Aunque afiliados al concretismo, no puede decirse que estos creadores cubanos asumieran al pie de la letra los principios de los iniciadores del movimiento. Recuérdese que tanto el inventor del término, el holandés Theo van Doesburg, como sus seguidores Max Bill y Jean Arp, predicaron el rechazo a todo referencia a lo natural, lo simbólico y lo objetivo, el predominio de la línea y la superficie en la composición y el triunfo de la forma sobre el color.
Ninguno de los diez pintores de la isla antillana podría ser entendido como practicantes de la ortodoxia concretista, menos aún Martínez Pedro, quien al inclinarse por la abstracción, nunca dejó de profesar la mística del simbolismo ni de conceder valor intrínseco a la paleta cromática.

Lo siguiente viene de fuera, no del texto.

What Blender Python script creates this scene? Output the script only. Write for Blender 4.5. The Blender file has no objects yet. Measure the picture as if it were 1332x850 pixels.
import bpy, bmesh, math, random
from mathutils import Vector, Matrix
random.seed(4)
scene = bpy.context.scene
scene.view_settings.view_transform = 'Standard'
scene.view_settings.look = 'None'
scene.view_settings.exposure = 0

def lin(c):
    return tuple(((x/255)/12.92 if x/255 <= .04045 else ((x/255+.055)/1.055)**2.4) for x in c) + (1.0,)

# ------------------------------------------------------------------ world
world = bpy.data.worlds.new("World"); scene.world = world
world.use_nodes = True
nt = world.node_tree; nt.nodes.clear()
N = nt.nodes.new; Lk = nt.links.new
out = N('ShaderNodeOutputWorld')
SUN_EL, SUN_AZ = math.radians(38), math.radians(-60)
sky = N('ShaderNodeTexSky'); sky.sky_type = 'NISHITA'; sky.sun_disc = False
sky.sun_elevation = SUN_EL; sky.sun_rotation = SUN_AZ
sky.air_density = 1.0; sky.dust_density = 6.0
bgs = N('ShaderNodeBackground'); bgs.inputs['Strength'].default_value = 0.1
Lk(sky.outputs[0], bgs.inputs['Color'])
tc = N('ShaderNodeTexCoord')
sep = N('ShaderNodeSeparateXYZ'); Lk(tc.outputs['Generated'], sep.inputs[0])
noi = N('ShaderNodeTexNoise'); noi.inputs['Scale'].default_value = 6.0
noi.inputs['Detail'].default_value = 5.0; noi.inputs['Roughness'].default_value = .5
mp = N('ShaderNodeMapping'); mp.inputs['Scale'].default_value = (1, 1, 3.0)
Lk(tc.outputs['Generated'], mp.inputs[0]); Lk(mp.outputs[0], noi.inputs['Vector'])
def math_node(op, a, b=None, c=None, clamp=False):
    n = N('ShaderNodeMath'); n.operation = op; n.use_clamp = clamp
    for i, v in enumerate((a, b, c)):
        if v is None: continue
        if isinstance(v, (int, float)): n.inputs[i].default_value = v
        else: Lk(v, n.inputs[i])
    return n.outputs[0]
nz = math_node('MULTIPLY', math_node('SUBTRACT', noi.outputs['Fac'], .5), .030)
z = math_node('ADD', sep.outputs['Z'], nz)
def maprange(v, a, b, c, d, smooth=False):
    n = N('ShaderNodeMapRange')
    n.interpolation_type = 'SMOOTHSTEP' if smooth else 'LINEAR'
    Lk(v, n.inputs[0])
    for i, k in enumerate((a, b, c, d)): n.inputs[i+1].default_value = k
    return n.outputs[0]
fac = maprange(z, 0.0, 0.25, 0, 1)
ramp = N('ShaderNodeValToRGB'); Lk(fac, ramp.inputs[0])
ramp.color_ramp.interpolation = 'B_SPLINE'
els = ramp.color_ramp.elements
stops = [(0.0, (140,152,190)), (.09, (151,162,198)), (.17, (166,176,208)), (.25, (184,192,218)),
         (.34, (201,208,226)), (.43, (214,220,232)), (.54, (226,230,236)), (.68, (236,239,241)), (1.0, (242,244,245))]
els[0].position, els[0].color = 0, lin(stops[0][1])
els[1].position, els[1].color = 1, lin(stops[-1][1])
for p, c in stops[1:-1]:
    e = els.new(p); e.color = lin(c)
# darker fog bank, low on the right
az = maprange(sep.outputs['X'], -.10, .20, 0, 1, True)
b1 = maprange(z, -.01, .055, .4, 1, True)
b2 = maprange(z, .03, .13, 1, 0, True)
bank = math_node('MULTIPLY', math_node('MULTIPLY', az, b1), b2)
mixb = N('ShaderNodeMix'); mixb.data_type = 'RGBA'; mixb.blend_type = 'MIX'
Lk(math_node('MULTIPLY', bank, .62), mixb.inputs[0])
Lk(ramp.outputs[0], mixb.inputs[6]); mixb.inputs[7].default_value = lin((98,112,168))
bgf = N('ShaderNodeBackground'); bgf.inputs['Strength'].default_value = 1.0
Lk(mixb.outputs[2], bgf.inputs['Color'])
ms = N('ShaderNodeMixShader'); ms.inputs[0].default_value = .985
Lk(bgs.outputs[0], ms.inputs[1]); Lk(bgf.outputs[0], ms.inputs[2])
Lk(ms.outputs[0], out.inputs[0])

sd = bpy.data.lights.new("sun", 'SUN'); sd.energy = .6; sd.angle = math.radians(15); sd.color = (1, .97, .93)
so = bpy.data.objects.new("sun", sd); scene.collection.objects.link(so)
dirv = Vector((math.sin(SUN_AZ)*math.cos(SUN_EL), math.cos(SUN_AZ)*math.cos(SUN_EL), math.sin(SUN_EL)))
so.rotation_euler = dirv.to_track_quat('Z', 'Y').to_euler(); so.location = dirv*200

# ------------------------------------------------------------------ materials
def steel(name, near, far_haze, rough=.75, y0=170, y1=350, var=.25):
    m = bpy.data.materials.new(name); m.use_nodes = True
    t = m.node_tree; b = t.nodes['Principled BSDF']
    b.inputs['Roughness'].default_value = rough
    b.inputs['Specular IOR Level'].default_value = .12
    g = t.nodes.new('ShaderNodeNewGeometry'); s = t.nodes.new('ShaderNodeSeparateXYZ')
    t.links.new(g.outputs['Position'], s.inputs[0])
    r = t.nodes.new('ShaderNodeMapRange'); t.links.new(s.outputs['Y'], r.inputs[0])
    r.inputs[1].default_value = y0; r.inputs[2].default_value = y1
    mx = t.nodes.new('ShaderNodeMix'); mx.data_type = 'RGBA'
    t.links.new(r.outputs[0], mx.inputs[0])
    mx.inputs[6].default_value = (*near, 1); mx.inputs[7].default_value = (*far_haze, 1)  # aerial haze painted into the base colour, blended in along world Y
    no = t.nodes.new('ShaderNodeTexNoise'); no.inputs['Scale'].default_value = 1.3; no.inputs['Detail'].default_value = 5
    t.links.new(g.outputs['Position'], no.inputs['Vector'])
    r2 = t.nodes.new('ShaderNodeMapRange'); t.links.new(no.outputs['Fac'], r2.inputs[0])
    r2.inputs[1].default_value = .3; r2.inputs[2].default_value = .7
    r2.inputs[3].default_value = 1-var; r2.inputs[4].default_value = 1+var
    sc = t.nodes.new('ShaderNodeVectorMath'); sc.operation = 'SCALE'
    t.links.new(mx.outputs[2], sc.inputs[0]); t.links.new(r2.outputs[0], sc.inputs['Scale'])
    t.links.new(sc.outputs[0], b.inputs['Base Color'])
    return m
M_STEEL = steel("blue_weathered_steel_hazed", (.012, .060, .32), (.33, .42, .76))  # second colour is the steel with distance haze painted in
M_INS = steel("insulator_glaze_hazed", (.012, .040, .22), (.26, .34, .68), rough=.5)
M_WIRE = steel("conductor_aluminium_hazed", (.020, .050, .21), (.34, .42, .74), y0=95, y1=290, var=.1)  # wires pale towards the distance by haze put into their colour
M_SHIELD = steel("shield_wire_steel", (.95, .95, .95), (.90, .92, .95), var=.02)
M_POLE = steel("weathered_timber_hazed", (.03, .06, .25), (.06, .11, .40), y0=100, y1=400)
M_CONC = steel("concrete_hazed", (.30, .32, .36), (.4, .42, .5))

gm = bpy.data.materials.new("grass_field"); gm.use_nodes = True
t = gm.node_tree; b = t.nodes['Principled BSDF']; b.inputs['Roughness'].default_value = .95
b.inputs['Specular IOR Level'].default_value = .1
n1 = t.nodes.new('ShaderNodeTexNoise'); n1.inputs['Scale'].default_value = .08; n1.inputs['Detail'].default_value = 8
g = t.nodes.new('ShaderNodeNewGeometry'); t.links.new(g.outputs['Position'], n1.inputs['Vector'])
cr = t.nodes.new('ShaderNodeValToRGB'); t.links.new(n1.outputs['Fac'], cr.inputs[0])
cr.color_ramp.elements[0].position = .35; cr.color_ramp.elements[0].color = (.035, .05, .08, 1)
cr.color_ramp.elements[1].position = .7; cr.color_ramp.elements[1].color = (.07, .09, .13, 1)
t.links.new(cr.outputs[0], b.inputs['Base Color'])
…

Bastaría con observar las gradaciones del azul en sus cuadros de temática marina, los cuales, por demás, se comprometen con una visión simbólica de la realidad. No es casual que esa connotación fuera destacada por la crítica neoyorquina Merrily Kerr, al focalizar la presencia de Martínez Pedro en la retrospectiva sobre los Diez Pintores Concretos mostrada por la Galería David Zwirner, de Londres, en 2015.
Esta fecha marcó la reaparición del artista en los circuitos internacionales, una reinserción que parece tomar cada vez mayor fuerza.